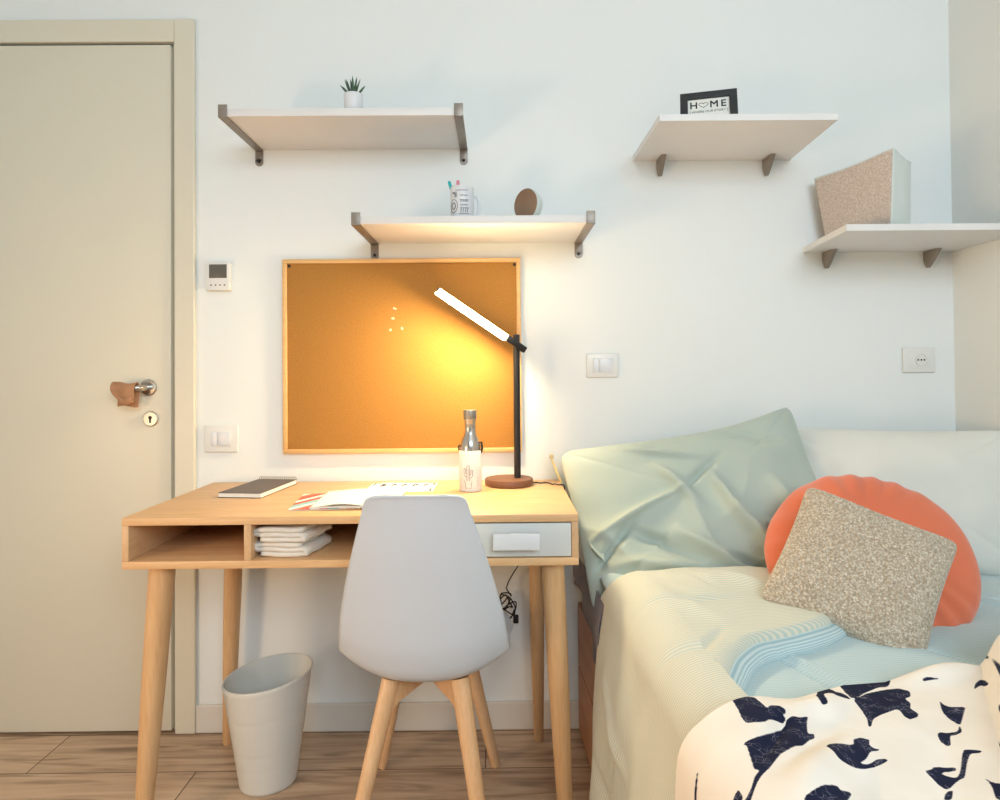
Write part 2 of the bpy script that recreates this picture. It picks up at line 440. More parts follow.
# ------------------------------------------------------------------ shelves with strap brackets
def strap_shelf(x0, x1, zu, label):
    t = thing('wall_shelf', label, 'shelf', ((x0 + x1) / 2, 0, zu), 'white shelves on flat steel strap brackets')
    D = .272; th = .021
    bm = BM(); box(bm, x0, x1, -D, 0, zu, zu + th, .0012); obj('shelf_board', bm, M['shelf'], t)
    for xa in (x0 - .001, x1 - .024 + .001):
        xb = xa + .024
        bm = BM()
        box(bm, xa, xb, -D - .003, 0, zu - .0032, zu - .0001, .0006)            # flat strap under the board
        box(bm, xa, xb, -D - .0035, -D - .0004, zu - .0032, zu + .031, .0006)   # hook over the front edge
        box(bm, xa, xb, -.0032, -.0001, zu - .038, zu - .0032, .0006)             # tab down the wall
        lathe(bm, [(0, 0), (.012, 0), (.012, .0031), (0, .0031)], (0, 0, 0), 20, Matrix.Translation((xa + .012, -.0001, zu - .038)) @ Matrix.Rotation(R(90), 4, 'X'))
        b = obj('bracket', bm, M['bsteel'], t)
        bm = BM(); lathe(bm, [(0, 0), (.005, 0), (.0035, .002), (0, .0022)], (0, 0, 0), 14, Matrix.Translation((xa + .012, -.0032, zu - .036)) @ Matrix.Rotation(R(90), 4, 'X'))
        obj('screw', bm, M['rubber'], b)
    return t
strap_shelf(-.737, -.088, 1.768, 'upper left white wall shelf on steel strap brackets, holding the potted succulent')
strap_shelf(-.385, .262, 1.478, 'lower white wall shelf on steel strap brackets, just above the corkboard')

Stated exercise
The listing above needs to be output again exactly. Don't include the pictures.

Response to the task
Write part 2 of the bpy script that recreates this picture. It picks up at line 440. More parts follow.
# ------------------------------------------------------------------ shelves with strap brackets
def strap_shelf(x0, x1, zu, label):
    t = thing('wall_shelf', label, 'shelf', ((x0 + x1) / 2, 0, zu), 'white shelves on flat steel strap brackets')
    D = .272; th = .021
    bm = BM(); box(bm, x0, x1, -D, 0, zu, zu + th, .0012); obj('shelf_board', bm, M['shelf'], t)
    for xa in (x0 - .001, x1 - .024 + .001):
        xb = xa + .024
        bm = BM()
        box(bm, xa, xb, -D - .003, 0, zu - .0032, zu - .0001, .0006)            # flat strap under the board
        box(bm, xa, xb, -D - .0035, -D - .0004, zu - .0032, zu + .031, .0006)   # hook over the front edge
        box(bm, xa, xb, -.0032, -.0001, zu - .038, zu - .0032, .0006)             # tab down the wall
        lathe(bm, [(0, 0), (.012, 0), (.012, .0031), (0, .0031)], (0, 0, 0), 20, Matrix.Translation((xa + .012, -.0001, zu - .038)) @ Matrix.Rotation(R(90), 4, 'X'))
        b = obj('bracket', bm, M['bsteel'], t)
        bm = BM(); lathe(bm, [(0, 0), (.005, 0), (.0035, .002), (0, .0022)], (0, 0, 0), 14, Matrix.Translation((xa + .012, -.0032, zu - .036)) @ Matrix.Rotation(R(90), 4, 'X'))
        obj('screw', bm, M['rubber'], b)
    return t
strap_shelf(-.737, -.088, 1.768, 'upper left white wall shelf on steel strap brackets, holding the potted succulent')
strap_shelf(-.385, .262, 1.478, 'lower white wall shelf on steel strap brackets, just above the corkboard')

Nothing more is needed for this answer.